Wednesday, October 15, 2008

There's a Great Horned Owl calling somewhere off in the darkness. The moon is one day past full. I'm hiding in the computer lab at work, drinking a cup of herbal tea. The cabin leaders are all in the lodge, eating donuts and hopefully staying out of trouble. Through the wall, I can hear the teachers talking.

I haven't yet found the inner calm I require to truly move forward. It's hard to focus on what will be when you're still mourning what was, or what could have been. I have to take into account that my state of mind is negatively affected by a serious lack of sleep. I've known this all along, of course. I always tell kids who come into the camp office at night that their problems are magnified by exhaustion, and that the best thing they can do to make things better is sleep. Sleep doesn't solve problems, but it makes them more bearable.

I wonder what the future will bring. How will I feel about all of this a year from now? Will I have successfully made the transition?
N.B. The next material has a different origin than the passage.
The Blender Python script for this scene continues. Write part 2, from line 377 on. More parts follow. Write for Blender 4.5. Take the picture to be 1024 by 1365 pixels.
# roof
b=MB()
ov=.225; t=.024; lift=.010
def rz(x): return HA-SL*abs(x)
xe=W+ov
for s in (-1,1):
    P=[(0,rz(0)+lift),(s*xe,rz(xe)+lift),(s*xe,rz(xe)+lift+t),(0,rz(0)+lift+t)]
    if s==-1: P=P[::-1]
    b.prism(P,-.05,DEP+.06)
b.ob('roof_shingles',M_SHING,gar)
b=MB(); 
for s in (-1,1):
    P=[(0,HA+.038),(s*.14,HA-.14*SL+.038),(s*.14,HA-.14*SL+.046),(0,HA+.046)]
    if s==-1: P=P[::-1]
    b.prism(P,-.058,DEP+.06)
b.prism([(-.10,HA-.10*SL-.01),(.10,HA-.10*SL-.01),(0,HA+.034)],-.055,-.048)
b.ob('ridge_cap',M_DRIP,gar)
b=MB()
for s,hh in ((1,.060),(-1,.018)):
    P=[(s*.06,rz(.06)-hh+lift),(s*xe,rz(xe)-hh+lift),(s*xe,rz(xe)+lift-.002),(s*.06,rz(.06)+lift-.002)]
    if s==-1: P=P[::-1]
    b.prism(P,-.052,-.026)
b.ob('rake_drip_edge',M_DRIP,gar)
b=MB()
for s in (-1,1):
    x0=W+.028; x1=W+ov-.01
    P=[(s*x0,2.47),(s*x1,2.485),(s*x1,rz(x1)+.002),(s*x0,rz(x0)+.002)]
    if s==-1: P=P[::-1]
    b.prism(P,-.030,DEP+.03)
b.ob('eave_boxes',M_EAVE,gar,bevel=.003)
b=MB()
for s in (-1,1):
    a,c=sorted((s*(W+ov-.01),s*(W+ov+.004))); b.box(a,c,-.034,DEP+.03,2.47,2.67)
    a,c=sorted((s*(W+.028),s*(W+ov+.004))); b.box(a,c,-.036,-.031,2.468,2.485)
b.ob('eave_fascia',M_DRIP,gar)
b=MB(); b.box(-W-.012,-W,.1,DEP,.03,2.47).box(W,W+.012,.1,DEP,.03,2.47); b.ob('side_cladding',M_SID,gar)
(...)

I plan on living in my apartment for at least six months, or maybe until the end of the school year. Who knows, maybe I'll be there longer. It's not a bad little place, with the park nearby, a skylight in the kitchen, and an air conditioner. The wood-paneled ceiling is a plus too. Too bad the mail delivery seems to be so chaotic.

I'll be glad when my school term is over in December. I've been having trouble focusing on my assignments lately, and am stalled on the current one - not due to a lack of focus, but due to a lack of a subject for the literary case study I'm supposed to perform. I may be able to fix that tomorrow. After this term is over, I only have one more. For the last term, I'm hoping to find an internship so I can work at a school.

In a way, this is an exciting time. Part of me recognizes this, but I don't feel excited. I feel wounded. There will be a scar, but with each scar comes wisdom. I will heal.